## start STORED DATA
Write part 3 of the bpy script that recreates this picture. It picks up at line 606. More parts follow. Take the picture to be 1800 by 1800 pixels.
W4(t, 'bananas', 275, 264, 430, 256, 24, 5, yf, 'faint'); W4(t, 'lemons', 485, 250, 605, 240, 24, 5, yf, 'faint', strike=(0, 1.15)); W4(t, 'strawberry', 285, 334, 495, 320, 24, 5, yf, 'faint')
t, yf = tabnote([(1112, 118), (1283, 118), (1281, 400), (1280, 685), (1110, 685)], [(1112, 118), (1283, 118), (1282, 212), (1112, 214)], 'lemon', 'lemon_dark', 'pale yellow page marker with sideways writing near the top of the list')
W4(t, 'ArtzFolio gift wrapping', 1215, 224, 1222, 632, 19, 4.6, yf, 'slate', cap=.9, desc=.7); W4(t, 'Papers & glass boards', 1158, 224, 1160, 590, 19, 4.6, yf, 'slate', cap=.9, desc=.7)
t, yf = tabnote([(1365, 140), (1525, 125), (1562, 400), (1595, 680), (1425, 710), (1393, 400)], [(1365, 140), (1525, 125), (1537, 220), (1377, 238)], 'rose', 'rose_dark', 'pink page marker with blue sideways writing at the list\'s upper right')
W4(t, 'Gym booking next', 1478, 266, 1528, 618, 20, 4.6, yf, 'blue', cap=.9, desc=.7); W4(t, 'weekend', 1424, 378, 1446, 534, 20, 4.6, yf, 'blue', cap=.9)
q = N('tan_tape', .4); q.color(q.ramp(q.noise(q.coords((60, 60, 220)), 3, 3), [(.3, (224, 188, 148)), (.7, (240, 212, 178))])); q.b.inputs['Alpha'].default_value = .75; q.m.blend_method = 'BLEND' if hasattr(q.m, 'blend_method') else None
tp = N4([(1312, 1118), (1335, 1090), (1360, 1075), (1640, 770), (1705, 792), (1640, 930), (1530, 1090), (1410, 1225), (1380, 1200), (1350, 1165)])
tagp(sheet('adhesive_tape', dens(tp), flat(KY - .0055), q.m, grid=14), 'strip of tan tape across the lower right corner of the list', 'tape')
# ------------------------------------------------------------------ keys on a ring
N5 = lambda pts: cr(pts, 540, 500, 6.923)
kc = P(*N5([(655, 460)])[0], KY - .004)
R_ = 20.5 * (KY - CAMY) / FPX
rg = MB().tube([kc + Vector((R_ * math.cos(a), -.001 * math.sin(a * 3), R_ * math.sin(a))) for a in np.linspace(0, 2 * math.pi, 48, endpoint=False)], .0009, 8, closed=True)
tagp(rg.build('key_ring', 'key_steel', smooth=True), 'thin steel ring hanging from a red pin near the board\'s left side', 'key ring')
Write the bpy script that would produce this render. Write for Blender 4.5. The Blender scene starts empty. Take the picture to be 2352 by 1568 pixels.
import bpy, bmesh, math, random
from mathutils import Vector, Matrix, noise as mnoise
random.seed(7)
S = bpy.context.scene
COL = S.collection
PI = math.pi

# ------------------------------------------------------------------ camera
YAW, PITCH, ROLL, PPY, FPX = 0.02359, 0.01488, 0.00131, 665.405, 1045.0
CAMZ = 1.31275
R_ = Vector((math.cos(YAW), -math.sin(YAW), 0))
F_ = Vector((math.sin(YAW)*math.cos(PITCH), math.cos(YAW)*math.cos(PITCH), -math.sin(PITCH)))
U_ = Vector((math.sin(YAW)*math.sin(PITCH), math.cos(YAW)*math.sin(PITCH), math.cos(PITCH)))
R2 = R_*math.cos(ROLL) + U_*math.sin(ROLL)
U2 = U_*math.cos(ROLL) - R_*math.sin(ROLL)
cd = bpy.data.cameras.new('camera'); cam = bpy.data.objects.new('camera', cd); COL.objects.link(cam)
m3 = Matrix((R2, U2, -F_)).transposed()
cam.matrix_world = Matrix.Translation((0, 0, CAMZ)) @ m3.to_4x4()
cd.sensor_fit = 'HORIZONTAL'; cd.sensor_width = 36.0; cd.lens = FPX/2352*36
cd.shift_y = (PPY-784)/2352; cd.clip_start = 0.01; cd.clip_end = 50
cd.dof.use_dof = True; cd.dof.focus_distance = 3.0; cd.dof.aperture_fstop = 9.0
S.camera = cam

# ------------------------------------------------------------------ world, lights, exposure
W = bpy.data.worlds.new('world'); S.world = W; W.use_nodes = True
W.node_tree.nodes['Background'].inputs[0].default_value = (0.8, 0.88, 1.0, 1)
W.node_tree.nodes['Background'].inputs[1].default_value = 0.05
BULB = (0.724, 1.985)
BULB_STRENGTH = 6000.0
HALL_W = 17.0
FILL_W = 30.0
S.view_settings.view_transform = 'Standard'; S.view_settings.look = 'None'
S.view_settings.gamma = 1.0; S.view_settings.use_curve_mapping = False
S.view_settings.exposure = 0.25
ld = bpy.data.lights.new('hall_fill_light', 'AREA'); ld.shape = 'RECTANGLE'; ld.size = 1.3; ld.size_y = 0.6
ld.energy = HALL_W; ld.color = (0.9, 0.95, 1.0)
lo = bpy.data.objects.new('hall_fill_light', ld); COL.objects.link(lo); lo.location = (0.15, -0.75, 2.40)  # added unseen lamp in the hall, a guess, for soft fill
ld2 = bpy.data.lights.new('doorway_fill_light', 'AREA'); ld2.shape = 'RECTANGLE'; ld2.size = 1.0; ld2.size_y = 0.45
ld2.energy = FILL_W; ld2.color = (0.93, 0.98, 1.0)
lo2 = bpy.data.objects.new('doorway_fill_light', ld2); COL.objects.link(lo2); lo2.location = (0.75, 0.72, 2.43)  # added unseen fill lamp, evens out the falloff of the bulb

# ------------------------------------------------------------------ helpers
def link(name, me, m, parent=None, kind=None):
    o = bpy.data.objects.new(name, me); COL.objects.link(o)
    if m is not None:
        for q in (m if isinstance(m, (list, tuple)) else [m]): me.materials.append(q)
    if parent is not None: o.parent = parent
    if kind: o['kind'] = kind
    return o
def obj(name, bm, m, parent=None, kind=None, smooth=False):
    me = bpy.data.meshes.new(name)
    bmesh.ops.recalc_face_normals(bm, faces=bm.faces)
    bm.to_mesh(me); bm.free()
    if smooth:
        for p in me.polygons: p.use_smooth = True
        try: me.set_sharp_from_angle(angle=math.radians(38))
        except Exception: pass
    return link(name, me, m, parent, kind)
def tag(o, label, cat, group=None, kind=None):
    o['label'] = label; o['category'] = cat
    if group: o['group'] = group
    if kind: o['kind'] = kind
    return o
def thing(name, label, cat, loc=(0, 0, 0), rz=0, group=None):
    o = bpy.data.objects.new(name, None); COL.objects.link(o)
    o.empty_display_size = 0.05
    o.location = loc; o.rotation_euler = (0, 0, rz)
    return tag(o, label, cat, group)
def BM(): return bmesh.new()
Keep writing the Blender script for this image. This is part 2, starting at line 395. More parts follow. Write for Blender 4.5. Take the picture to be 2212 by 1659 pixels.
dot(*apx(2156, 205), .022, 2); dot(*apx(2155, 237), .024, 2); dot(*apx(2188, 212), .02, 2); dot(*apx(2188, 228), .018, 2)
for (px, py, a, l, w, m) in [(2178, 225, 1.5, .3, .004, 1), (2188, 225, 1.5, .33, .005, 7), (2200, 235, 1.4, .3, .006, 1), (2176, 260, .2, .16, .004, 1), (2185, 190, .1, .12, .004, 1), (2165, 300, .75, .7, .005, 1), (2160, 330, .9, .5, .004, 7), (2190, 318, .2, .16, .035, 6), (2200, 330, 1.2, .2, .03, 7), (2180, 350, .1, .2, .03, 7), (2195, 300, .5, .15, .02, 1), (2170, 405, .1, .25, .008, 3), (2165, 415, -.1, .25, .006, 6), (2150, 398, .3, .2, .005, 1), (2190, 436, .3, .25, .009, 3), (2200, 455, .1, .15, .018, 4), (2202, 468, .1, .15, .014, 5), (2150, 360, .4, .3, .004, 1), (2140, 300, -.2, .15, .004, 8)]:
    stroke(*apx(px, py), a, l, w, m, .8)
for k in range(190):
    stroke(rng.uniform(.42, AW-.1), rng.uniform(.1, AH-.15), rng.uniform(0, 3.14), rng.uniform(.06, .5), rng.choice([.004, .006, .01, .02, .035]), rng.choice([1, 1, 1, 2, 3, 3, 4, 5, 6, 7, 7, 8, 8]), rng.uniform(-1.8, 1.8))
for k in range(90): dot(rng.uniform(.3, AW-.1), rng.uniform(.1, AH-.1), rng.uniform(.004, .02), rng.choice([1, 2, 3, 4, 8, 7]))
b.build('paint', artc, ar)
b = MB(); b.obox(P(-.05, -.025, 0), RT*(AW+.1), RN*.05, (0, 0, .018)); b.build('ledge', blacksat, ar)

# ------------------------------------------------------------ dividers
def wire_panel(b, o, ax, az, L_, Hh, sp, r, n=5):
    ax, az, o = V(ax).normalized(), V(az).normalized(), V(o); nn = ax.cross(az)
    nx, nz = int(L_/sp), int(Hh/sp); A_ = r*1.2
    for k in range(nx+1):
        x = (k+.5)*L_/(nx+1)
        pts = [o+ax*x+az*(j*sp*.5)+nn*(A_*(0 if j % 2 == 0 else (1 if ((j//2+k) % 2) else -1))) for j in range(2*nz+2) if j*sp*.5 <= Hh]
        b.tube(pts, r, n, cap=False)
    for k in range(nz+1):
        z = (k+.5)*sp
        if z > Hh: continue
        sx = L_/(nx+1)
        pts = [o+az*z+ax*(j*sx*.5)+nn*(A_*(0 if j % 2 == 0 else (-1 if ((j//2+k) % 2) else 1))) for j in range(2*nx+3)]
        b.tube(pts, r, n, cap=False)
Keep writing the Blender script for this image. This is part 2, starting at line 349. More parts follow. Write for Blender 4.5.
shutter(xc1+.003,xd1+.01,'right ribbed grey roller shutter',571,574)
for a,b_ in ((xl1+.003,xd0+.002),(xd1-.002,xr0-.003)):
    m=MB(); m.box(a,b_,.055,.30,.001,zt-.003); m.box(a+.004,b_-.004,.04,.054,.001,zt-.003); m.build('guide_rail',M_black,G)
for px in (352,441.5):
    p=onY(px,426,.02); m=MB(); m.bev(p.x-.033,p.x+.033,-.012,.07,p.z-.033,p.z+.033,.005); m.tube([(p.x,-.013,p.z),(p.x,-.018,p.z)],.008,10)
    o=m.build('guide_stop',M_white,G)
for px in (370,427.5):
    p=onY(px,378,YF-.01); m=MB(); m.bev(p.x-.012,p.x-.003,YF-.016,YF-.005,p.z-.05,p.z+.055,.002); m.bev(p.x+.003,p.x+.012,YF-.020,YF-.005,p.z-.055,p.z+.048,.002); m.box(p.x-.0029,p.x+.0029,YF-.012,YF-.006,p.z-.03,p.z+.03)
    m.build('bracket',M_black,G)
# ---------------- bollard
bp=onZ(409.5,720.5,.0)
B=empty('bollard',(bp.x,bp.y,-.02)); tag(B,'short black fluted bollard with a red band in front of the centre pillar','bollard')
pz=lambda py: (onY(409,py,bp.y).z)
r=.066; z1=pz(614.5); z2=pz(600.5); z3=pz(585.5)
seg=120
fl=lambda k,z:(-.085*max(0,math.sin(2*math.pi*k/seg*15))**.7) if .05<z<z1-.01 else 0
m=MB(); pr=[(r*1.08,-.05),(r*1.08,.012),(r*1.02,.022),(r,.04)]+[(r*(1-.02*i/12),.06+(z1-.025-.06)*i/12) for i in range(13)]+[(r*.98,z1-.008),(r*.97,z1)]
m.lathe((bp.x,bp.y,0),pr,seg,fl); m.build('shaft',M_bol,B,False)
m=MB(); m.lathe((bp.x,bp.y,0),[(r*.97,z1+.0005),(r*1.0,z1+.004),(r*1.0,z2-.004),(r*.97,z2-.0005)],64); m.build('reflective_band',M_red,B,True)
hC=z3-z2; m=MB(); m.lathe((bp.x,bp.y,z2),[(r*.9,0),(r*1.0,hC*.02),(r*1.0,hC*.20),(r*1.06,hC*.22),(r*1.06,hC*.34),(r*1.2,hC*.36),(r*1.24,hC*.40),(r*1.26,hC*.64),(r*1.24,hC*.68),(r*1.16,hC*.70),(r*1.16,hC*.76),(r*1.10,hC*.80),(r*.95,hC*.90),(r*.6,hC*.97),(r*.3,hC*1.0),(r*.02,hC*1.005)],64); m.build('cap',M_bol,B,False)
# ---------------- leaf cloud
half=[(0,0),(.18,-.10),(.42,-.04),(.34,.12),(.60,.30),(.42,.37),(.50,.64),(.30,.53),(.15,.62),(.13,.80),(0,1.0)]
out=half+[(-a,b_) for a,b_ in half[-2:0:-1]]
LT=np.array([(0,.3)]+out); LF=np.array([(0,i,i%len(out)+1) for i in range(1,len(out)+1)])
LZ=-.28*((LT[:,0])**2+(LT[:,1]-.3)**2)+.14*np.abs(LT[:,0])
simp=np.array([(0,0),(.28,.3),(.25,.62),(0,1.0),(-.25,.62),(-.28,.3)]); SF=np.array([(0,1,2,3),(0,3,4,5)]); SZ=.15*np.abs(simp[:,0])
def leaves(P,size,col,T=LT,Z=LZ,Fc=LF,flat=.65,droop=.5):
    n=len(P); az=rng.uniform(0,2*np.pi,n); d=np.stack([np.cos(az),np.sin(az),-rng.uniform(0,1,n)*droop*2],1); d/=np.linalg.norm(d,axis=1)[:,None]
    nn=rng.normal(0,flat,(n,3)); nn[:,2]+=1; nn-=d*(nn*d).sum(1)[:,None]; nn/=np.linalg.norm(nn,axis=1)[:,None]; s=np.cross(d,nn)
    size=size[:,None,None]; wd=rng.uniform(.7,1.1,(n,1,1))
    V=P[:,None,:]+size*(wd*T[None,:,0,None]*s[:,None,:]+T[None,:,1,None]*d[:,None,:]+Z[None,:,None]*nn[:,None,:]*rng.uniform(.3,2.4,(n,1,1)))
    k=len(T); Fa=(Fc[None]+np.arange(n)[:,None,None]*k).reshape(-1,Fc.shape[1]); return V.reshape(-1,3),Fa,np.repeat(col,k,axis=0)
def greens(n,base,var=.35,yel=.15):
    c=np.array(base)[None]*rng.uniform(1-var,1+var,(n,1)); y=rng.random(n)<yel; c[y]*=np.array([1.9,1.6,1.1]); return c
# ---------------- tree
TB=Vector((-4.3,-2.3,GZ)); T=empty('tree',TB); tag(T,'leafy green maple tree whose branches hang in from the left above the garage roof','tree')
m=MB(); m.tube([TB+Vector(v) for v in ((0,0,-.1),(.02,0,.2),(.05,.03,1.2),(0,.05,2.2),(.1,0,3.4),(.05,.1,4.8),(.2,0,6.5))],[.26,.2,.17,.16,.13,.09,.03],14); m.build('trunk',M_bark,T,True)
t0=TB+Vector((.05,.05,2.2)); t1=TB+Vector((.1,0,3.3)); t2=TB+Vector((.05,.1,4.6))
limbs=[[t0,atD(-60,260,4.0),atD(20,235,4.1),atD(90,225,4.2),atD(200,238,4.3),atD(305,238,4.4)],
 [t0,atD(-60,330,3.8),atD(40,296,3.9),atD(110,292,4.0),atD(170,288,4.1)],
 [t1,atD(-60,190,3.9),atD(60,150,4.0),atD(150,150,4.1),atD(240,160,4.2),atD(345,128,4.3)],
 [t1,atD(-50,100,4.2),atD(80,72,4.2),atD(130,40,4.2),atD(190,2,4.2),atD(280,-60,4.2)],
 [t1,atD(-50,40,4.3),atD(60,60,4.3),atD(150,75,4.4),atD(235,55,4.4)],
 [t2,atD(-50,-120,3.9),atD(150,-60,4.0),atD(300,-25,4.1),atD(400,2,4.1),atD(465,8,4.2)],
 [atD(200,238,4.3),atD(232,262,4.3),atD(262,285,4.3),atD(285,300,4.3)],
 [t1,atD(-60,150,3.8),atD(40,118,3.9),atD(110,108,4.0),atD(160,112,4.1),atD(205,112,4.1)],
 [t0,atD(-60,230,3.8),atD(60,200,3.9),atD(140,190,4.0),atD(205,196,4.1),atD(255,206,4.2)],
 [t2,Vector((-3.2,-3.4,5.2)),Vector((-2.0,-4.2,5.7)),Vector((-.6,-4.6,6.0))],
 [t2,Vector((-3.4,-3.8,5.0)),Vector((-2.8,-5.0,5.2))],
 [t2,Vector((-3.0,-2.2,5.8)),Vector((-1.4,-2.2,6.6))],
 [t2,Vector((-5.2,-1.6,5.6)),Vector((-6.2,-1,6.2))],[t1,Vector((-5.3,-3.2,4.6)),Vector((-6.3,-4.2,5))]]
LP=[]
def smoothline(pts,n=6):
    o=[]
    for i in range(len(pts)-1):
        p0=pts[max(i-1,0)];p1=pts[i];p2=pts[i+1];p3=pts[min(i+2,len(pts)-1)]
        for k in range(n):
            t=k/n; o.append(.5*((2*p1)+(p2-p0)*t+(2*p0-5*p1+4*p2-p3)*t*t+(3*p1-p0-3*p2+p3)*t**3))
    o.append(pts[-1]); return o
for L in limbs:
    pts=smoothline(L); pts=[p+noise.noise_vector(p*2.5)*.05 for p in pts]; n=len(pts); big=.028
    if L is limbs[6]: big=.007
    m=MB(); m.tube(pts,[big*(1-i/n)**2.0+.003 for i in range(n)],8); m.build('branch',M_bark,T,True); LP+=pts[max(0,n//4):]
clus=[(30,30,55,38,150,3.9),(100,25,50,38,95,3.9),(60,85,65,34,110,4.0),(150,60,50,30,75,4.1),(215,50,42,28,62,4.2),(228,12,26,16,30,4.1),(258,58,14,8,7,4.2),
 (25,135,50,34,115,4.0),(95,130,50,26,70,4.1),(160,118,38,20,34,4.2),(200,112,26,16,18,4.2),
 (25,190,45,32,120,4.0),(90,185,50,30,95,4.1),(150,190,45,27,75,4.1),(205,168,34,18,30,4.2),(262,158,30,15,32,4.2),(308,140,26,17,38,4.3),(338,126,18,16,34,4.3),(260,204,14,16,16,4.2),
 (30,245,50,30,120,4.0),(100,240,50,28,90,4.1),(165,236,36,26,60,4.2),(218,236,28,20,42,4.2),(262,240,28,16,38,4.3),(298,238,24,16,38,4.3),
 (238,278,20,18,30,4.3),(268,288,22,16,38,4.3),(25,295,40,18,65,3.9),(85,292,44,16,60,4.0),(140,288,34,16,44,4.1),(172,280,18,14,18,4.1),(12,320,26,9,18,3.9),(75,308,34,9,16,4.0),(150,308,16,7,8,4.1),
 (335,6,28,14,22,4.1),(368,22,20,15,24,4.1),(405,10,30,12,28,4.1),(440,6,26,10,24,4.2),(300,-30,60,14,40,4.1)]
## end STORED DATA
__YOUR OBJECTIVE__. How many lines of the listing above include the word "scene"? Reply with the number alone.

__EXERCISE OUTPUT__. 2